**Data excerpt:**
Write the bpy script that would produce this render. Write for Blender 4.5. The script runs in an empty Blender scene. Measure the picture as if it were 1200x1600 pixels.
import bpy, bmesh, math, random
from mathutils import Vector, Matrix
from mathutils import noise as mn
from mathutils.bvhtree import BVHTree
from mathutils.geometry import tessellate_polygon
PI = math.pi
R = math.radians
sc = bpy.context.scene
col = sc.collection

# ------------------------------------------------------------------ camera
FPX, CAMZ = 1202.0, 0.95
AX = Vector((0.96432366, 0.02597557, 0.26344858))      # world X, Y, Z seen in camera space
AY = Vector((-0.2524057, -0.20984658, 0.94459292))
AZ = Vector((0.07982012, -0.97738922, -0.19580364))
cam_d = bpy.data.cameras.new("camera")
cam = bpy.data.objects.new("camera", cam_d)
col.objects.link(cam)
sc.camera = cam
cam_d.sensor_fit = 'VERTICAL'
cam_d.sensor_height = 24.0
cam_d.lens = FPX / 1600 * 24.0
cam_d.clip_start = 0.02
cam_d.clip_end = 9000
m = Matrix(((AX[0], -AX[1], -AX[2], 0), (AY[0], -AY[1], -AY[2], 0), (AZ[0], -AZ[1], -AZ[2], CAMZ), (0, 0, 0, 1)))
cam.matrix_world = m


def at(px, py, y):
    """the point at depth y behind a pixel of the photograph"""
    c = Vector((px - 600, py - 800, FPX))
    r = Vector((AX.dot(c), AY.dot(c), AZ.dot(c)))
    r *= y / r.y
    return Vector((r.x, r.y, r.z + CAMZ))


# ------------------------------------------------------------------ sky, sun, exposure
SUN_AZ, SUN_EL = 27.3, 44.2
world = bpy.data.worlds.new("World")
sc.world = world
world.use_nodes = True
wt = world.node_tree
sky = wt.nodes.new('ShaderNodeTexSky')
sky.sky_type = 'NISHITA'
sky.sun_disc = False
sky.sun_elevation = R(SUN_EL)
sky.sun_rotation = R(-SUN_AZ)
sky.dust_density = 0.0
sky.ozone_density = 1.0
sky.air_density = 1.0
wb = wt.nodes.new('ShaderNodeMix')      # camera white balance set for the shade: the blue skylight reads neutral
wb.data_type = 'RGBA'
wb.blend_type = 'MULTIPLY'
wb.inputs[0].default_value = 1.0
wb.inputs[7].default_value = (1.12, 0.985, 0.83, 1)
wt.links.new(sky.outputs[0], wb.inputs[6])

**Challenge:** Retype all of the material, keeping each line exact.

**Full output:**
Write the bpy script that would produce this render. Write for Blender 4.5. The script runs in an empty Blender scene. Measure the picture as if it were 1200x1600 pixels.
import bpy, bmesh, math, random
from mathutils import Vector, Matrix
from mathutils import noise as mn
from mathutils.bvhtree import BVHTree
from mathutils.geometry import tessellate_polygon
PI = math.pi
R = math.radians
sc = bpy.context.scene
col = sc.collection

# ------------------------------------------------------------------ camera
FPX, CAMZ = 1202.0, 0.95
AX = Vector((0.96432366, 0.02597557, 0.26344858))      # world X, Y, Z seen in camera space
AY = Vector((-0.2524057, -0.20984658, 0.94459292))
AZ = Vector((0.07982012, -0.97738922, -0.19580364))
cam_d = bpy.data.cameras.new("camera")
cam = bpy.data.objects.new("camera", cam_d)
col.objects.link(cam)
sc.camera = cam
cam_d.sensor_fit = 'VERTICAL'
cam_d.sensor_height = 24.0
cam_d.lens = FPX / 1600 * 24.0
cam_d.clip_start = 0.02
cam_d.clip_end = 9000
m = Matrix(((AX[0], -AX[1], -AX[2], 0), (AY[0], -AY[1], -AY[2], 0), (AZ[0], -AZ[1], -AZ[2], CAMZ), (0, 0, 0, 1)))
cam.matrix_world = m


def at(px, py, y):
    """the point at depth y behind a pixel of the photograph"""
    c = Vector((px - 600, py - 800, FPX))
    r = Vector((AX.dot(c), AY.dot(c), AZ.dot(c)))
    r *= y / r.y
    return Vector((r.x, r.y, r.z + CAMZ))


# ------------------------------------------------------------------ sky, sun, exposure
SUN_AZ, SUN_EL = 27.3, 44.2
world = bpy.data.worlds.new("World")
sc.world = world
world.use_nodes = True
wt = world.node_tree
sky = wt.nodes.new('ShaderNodeTexSky')
sky.sky_type = 'NISHITA'
sky.sun_disc = False
sky.sun_elevation = R(SUN_EL)
sky.sun_rotation = R(-SUN_AZ)
sky.dust_density = 0.0
sky.ozone_density = 1.0
sky.air_density = 1.0
wb = wt.nodes.new('ShaderNodeMix')      # camera white balance set for the shade: the blue skylight reads neutral
wb.data_type = 'RGBA'
wb.blend_type = 'MULTIPLY'
wb.inputs[0].default_value = 1.0
wb.inputs[7].default_value = (1.12, 0.985, 0.83, 1)
wt.links.new(sky.outputs[0], wb.inputs[6])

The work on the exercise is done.